# [Stated goal]
Transcribe the material exactly. Images do not belong in the copy.

# [Raw data]
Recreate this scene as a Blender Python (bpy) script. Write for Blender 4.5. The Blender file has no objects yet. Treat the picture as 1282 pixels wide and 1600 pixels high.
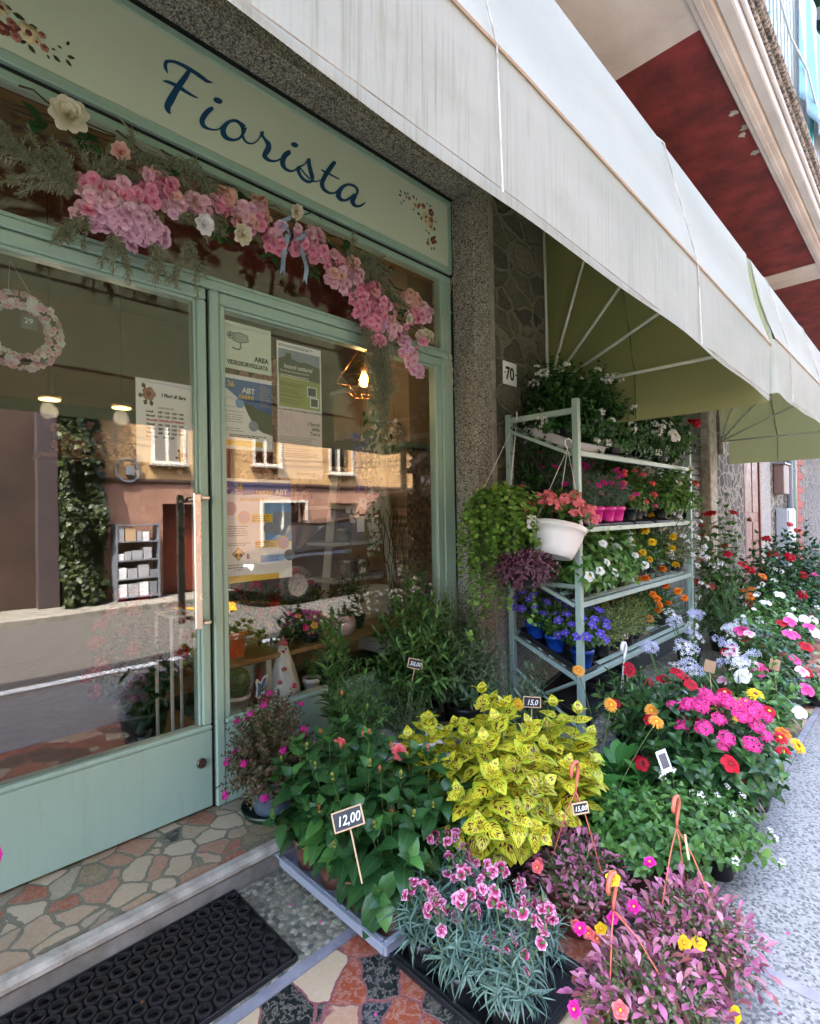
import bpy, math, random
import numpy as np
from mathutils import Vector, Matrix
R = math.radians
sc = bpy.context.scene
COL = sc.collection

# ------------------------------------------------------------------ camera, sky, sun, exposure
cam = bpy.data.cameras.new("camera")
cam.sensor_fit = 'VERTICAL'; cam.sensor_height = 36.0; cam.lens = 36.0 * 821.46 / 1600.0
cam.clip_start = 0.02; cam.clip_end = 2000
cam_o = bpy.data.objects.new("camera", cam); COL.objects.link(cam_o)
_v = Vector((0.70715718, 0.70703377, 0.00565484)); _r = Vector((0.70701124, -0.70699904, -0.01695479)); _u = Vector((0.00798965, -0.01598773, 0.99984027))
cam_o.matrix_world = Matrix(((_r.x, _u.x, -_v.x, 0), (_r.y, _u.y, -_v.y, 0), (_r.z, _u.z, -_v.z, 1.30), (0, 0, 0, 1)))
sc.camera = cam_o

world = bpy.data.worlds.new("World"); sc.world = world; world.use_nodes = True
wn = world.node_tree.nodes; wl = world.node_tree.links
sky = wn.new("ShaderNodeTexSky"); sky.sky_type = 'NISHITA'; sky.sun_disc = False
SUN_EL, SUN_AZ = 58.0, 147.0        # elevation; direction towards the sun, measured from +X counter-clockwise
sky.sun_elevation = R(SUN_EL); sky.sun_rotation = R(90 - SUN_AZ); sky.air_density = 1.0; sky.dust_density = 3.0; sky.ozone_density = 0.5
wn["Background"].inputs[1].default_value = 0.15
wl.new(sky.outputs[0], wn["Background"].inputs[0])
sun = bpy.data.lights.new("sun", 'SUN'); sun.energy = 2.0; sun.angle = R(0.5); sun.color = (1.0, 0.93, 0.82)
sun_o = bpy.data.objects.new("sun", sun); COL.objects.link(sun_o)
_d = Vector((math.cos(R(SUN_EL)) * math.cos(R(SUN_AZ)), math.cos(R(SUN_EL)) * math.sin(R(SUN_AZ)), math.sin(R(SUN_EL))))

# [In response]
Recreate this scene as a Blender Python (bpy) script. Write for Blender 4.5. The Blender file has no objects yet. Treat the picture as 1282 pixels wide and 1600 pixels high.
import bpy, math, random
import numpy as np
from mathutils import Vector, Matrix
R = math.radians
sc = bpy.context.scene
COL = sc.collection

# ------------------------------------------------------------------ camera, sky, sun, exposure
cam = bpy.data.cameras.new("camera")
cam.sensor_fit = 'VERTICAL'; cam.sensor_height = 36.0; cam.lens = 36.0 * 821.46 / 1600.0
cam.clip_start = 0.02; cam.clip_end = 2000
cam_o = bpy.data.objects.new("camera", cam); COL.objects.link(cam_o)
_v = Vector((0.70715718, 0.70703377, 0.00565484)); _r = Vector((0.70701124, -0.70699904, -0.01695479)); _u = Vector((0.00798965, -0.01598773, 0.99984027))
cam_o.matrix_world = Matrix(((_r.x, _u.x, -_v.x, 0), (_r.y, _u.y, -_v.y, 0), (_r.z, _u.z, -_v.z, 1.30), (0, 0, 0, 1)))
sc.camera = cam_o

world = bpy.data.worlds.new("World"); sc.world = world; world.use_nodes = True
wn = world.node_tree.nodes; wl = world.node_tree.links
sky = wn.new("ShaderNodeTexSky"); sky.sky_type = 'NISHITA'; sky.sun_disc = False
SUN_EL, SUN_AZ = 58.0, 147.0        # elevation; direction towards the sun, measured from +X counter-clockwise
sky.sun_elevation = R(SUN_EL); sky.sun_rotation = R(90 - SUN_AZ); sky.air_density = 1.0; sky.dust_density = 3.0; sky.ozone_density = 0.5
wn["Background"].inputs[1].default_value = 0.15
wl.new(sky.outputs[0], wn["Background"].inputs[0])
sun = bpy.data.lights.new("sun", 'SUN'); sun.energy = 2.0; sun.angle = R(0.5); sun.color = (1.0, 0.93, 0.82)
sun_o = bpy.data.objects.new("sun", sun); COL.objects.link(sun_o)
_d = Vector((math.cos(R(SUN_EL)) * math.cos(R(SUN_AZ)), math.cos(R(SUN_EL)) * math.sin(R(SUN_AZ)), math.sin(R(SUN_EL))))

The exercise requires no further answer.